[Stated task]
Reproduce all of the listing below without alteration.

####

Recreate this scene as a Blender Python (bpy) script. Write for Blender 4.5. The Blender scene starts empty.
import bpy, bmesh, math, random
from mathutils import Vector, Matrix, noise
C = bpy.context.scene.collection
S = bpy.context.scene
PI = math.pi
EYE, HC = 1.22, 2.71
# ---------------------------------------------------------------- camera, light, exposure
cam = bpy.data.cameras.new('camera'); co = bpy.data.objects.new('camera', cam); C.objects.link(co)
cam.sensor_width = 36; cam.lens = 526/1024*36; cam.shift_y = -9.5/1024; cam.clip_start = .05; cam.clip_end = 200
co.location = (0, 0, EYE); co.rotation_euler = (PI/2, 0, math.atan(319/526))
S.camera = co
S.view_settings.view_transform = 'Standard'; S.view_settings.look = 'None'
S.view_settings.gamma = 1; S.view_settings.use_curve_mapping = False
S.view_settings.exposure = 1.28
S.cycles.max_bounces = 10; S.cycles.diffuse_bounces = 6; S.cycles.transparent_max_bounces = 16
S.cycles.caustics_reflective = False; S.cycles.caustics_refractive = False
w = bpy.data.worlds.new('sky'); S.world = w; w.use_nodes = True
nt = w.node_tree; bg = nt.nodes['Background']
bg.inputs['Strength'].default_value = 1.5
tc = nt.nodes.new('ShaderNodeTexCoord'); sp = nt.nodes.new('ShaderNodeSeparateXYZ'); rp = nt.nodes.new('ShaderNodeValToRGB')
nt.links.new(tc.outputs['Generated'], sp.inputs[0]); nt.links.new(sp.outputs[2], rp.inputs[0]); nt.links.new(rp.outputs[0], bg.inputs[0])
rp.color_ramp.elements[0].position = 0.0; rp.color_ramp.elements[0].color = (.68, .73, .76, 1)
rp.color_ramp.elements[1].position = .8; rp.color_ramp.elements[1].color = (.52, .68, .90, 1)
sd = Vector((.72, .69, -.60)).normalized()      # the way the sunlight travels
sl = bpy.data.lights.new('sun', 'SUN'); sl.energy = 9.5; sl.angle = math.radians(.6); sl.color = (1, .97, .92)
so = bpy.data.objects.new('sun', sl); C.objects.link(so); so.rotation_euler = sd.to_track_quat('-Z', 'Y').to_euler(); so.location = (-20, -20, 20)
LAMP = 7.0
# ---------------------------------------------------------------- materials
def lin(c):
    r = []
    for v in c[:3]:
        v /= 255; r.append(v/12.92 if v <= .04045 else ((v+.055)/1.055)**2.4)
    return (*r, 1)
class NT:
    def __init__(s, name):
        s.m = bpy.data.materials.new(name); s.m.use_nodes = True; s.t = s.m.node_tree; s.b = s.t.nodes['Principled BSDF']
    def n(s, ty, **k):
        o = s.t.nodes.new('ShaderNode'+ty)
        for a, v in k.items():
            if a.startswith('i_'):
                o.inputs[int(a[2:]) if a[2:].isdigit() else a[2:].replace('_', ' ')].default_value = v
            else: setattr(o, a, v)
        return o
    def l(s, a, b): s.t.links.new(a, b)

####

[Answer to the problem]
Recreate this scene as a Blender Python (bpy) script. Write for Blender 4.5. The Blender scene starts empty.
import bpy, bmesh, math, random
from mathutils import Vector, Matrix, noise
C = bpy.context.scene.collection
S = bpy.context.scene
PI = math.pi
EYE, HC = 1.22, 2.71
# ---------------------------------------------------------------- camera, light, exposure
cam = bpy.data.cameras.new('camera'); co = bpy.data.objects.new('camera', cam); C.objects.link(co)
cam.sensor_width = 36; cam.lens = 526/1024*36; cam.shift_y = -9.5/1024; cam.clip_start = .05; cam.clip_end = 200
co.location = (0, 0, EYE); co.rotation_euler = (PI/2, 0, math.atan(319/526))
S.camera = co
S.view_settings.view_transform = 'Standard'; S.view_settings.look = 'None'
S.view_settings.gamma = 1; S.view_settings.use_curve_mapping = False
S.view_settings.exposure = 1.28
S.cycles.max_bounces = 10; S.cycles.diffuse_bounces = 6; S.cycles.transparent_max_bounces = 16
S.cycles.caustics_reflective = False; S.cycles.caustics_refractive = False
w = bpy.data.worlds.new('sky'); S.world = w; w.use_nodes = True
nt = w.node_tree; bg = nt.nodes['Background']
bg.inputs['Strength'].default_value = 1.5
tc = nt.nodes.new('ShaderNodeTexCoord'); sp = nt.nodes.new('ShaderNodeSeparateXYZ'); rp = nt.nodes.new('ShaderNodeValToRGB')
nt.links.new(tc.outputs['Generated'], sp.inputs[0]); nt.links.new(sp.outputs[2], rp.inputs[0]); nt.links.new(rp.outputs[0], bg.inputs[0])
rp.color_ramp.elements[0].position = 0.0; rp.color_ramp.elements[0].color = (.68, .73, .76, 1)
rp.color_ramp.elements[1].position = .8; rp.color_ramp.elements[1].color = (.52, .68, .90, 1)
sd = Vector((.72, .69, -.60)).normalized()      # the way the sunlight travels
sl = bpy.data.lights.new('sun', 'SUN'); sl.energy = 9.5; sl.angle = math.radians(.6); sl.color = (1, .97, .92)
so = bpy.data.objects.new('sun', sl); C.objects.link(so); so.rotation_euler = sd.to_track_quat('-Z', 'Y').to_euler(); so.location = (-20, -20, 20)
LAMP = 7.0
# ---------------------------------------------------------------- materials
def lin(c):
    r = []
    for v in c[:3]:
        v /= 255; r.append(v/12.92 if v <= .04045 else ((v+.055)/1.055)**2.4)
    return (*r, 1)
class NT:
    def __init__(s, name):
        s.m = bpy.data.materials.new(name); s.m.use_nodes = True; s.t = s.m.node_tree; s.b = s.t.nodes['Principled BSDF']
    def n(s, ty, **k):
        o = s.t.nodes.new('ShaderNode'+ty)
        for a, v in k.items():
            if a.startswith('i_'):
                o.inputs[int(a[2:]) if a[2:].isdigit() else a[2:].replace('_', ' ')].default_value = v
            else: setattr(o, a, v)
        return o
    def l(s, a, b): s.t.links.new(a, b)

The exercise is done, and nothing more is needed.